Prompt:
Produce a word-for-word copy of the listing below without its pictures.
***** Available data
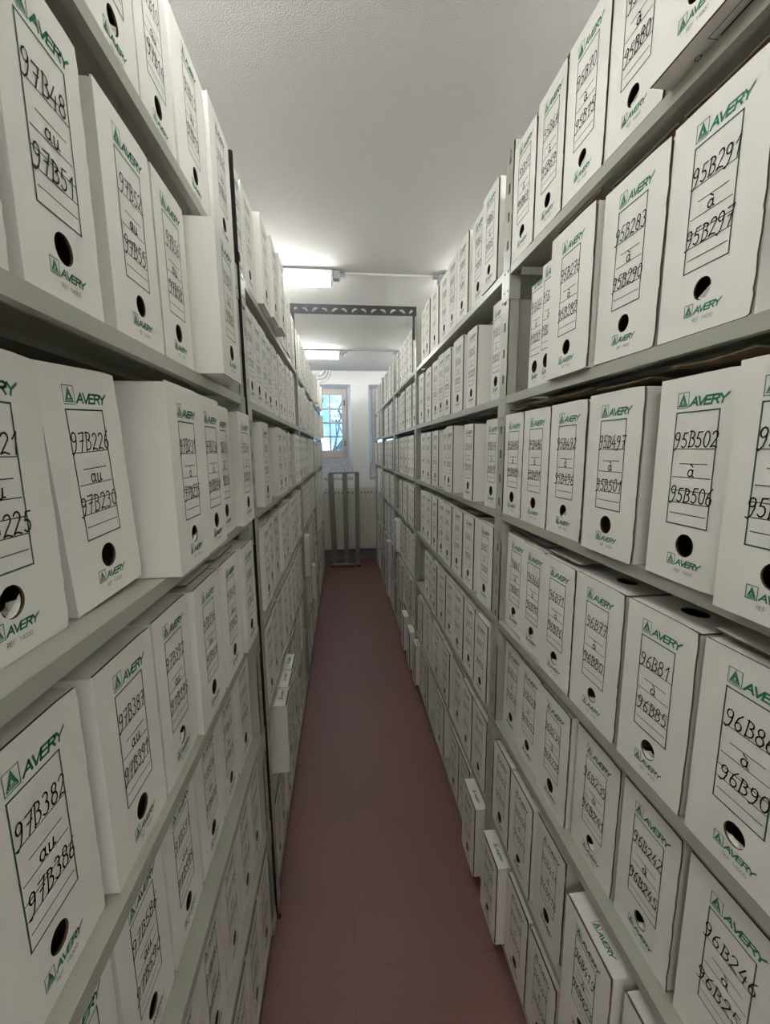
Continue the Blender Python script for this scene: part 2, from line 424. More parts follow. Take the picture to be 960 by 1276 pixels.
H0, D0 = .325, .25
def carton(w, h, rng, hero=True, hflap=0, tophole=False):
    mb = MB(); hw = w/2
    hr = .0165*(1+rng.uniform(-.06, .08))
    mb.panel(-hw, hw, 0, h, 0, .003, (rng.uniform(-.002, .002), .062, hr*.95, hr*1.03), jit=.0022 if hero else .001, rng=rng, corner=.003, n=18 if hero else 12)
    # hollow body behind, set back from the front sheet on the right and top so the raw edge reads dark
    R, T = hw-.0022, h-.0022; y0, t = .0062, .0032
    mb.box(-hw+.0002, -hw+t, .003, D0, .0002, h-.003)          # folded left wall runs up to the front
    mb.box(R-t, R, y0, D0, .0002, T-t)
    mb.box(-hw+t, R-t, .003, D0, .0002, t)
    mb.box(-hw+t, R-t, D0-t, D0, t, T-t)
    if tophole:
        # lid sheet with an oval hand hole
        o = MB(); o.panel(-hw+.0002, R, y0, D0, -t, 0, (0, .065, .023, .019), n=16)
        mb.add([(x, z, T-y-t) for x, y, z in [(p[0], p[1], p[2]) for p in o.v]], [], 0)
        off = len(mb.v)-len(o.v)
        for f, mi in zip(o.f, o.m): mb.f.append(tuple(i+off for i in reversed(f))); mb.m.append(mi)
    else:
        mb.box(-hw+.0002, R, y0, D0, T-t, T)
    mb.box(-hw+t, R-t, .0105, .0125, t, T-t-.004, DARK) if False else None
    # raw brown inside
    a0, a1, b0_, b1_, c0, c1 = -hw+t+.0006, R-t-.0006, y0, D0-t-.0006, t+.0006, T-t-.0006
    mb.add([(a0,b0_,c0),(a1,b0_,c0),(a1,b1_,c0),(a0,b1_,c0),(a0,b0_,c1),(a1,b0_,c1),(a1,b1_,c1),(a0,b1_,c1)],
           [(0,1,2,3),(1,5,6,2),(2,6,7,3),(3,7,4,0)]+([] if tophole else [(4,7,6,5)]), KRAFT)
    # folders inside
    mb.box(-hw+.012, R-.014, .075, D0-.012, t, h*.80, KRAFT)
    if hflap:
        a0 = rng.uniform(20, 60); pts = [(hr*.96*math.cos(math.radians(a0+i*20-180)), .062+hr*.98*math.sin(math.radians(a0+i*20-180))) for i in range(8)]
        mid = ((pts[0][0]+pts[-1][0])/2, (pts[0][1]+pts[-1][1])/2)
        vs = [(x, .001+.012*(1-abs(i-3.5)/3.5)*.9, z) for i, (x, z) in enumerate(pts)]
        vs = [(x*.9+mid[0]*.1, y*0+.0015 if i in (0, 7) else .0015, z) for i, (x, y, z) in enumerate(vs)]
        vs2 = []
        for i, (x, y, z) in enumerate(vs):
            f = .55 if hflap == 1 else .3
            vs2.append((x+(mid[0]-x)*f, .0015+f*.02*(1 if 0 < i < 7 else 0), z+(mid[1]-z)*f))
        mb.add([(p[0], .002, p[2]) for p in vs]+vs2, [(i, i+1, 8+i+1, 8+i) for i in range(7)]+[tuple(range(15, 7, -1))], CARD)
    return mb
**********
The output:
Continue the Blender Python script for this scene: part 2, from line 424. More parts follow. Take the picture to be 960 by 1276 pixels.
H0, D0 = .325, .25
def carton(w, h, rng, hero=True, hflap=0, tophole=False):
    mb = MB(); hw = w/2
    hr = .0165*(1+rng.uniform(-.06, .08))
    mb.panel(-hw, hw, 0, h, 0, .003, (rng.uniform(-.002, .002), .062, hr*.95, hr*1.03), jit=.0022 if hero else .001, rng=rng, corner=.003, n=18 if hero else 12)
    # hollow body behind, set back from the front sheet on the right and top so the raw edge reads dark
    R, T = hw-.0022, h-.0022; y0, t = .0062, .0032
    mb.box(-hw+.0002, -hw+t, .003, D0, .0002, h-.003)          # folded left wall runs up to the front
    mb.box(R-t, R, y0, D0, .0002, T-t)
    mb.box(-hw+t, R-t, .003, D0, .0002, t)
    mb.box(-hw+t, R-t, D0-t, D0, t, T-t)
    if tophole:
        # lid sheet with an oval hand hole
        o = MB(); o.panel(-hw+.0002, R, y0, D0, -t, 0, (0, .065, .023, .019), n=16)
        mb.add([(x, z, T-y-t) for x, y, z in [(p[0], p[1], p[2]) for p in o.v]], [], 0)
        off = len(mb.v)-len(o.v)
        for f, mi in zip(o.f, o.m): mb.f.append(tuple(i+off for i in reversed(f))); mb.m.append(mi)
    else:
        mb.box(-hw+.0002, R, y0, D0, T-t, T)
    mb.box(-hw+t, R-t, .0105, .0125, t, T-t-.004, DARK) if False else None
    # raw brown inside
    a0, a1, b0_, b1_, c0, c1 = -hw+t+.0006, R-t-.0006, y0, D0-t-.0006, t+.0006, T-t-.0006
    mb.add([(a0,b0_,c0),(a1,b0_,c0),(a1,b1_,c0),(a0,b1_,c0),(a0,b0_,c1),(a1,b0_,c1),(a1,b1_,c1),(a0,b1_,c1)],
           [(0,1,2,3),(1,5,6,2),(2,6,7,3),(3,7,4,0)]+([] if tophole else [(4,7,6,5)]), KRAFT)
    # folders inside
    mb.box(-hw+.012, R-.014, .075, D0-.012, t, h*.80, KRAFT)
    if hflap:
        a0 = rng.uniform(20, 60); pts = [(hr*.96*math.cos(math.radians(a0+i*20-180)), .062+hr*.98*math.sin(math.radians(a0+i*20-180))) for i in range(8)]
        mid = ((pts[0][0]+pts[-1][0])/2, (pts[0][1]+pts[-1][1])/2)
        vs = [(x, .001+.012*(1-abs(i-3.5)/3.5)*.9, z) for i, (x, z) in enumerate(pts)]
        vs = [(x*.9+mid[0]*.1, y*0+.0015 if i in (0, 7) else .0015, z) for i, (x, y, z) in enumerate(vs)]
        vs2 = []
        for i, (x, y, z) in enumerate(vs):
            f = .55 if hflap == 1 else .3
            vs2.append((x+(mid[0]-x)*f, .0015+f*.02*(1 if 0 < i < 7 else 0), z+(mid[1]-z)*f))
        mb.add([(p[0], .002, p[2]) for p in vs]+vs2, [(i, i+1, 8+i+1, 8+i) for i in range(7)]+[tuple(range(15, 7, -1))], CARD)
    return mb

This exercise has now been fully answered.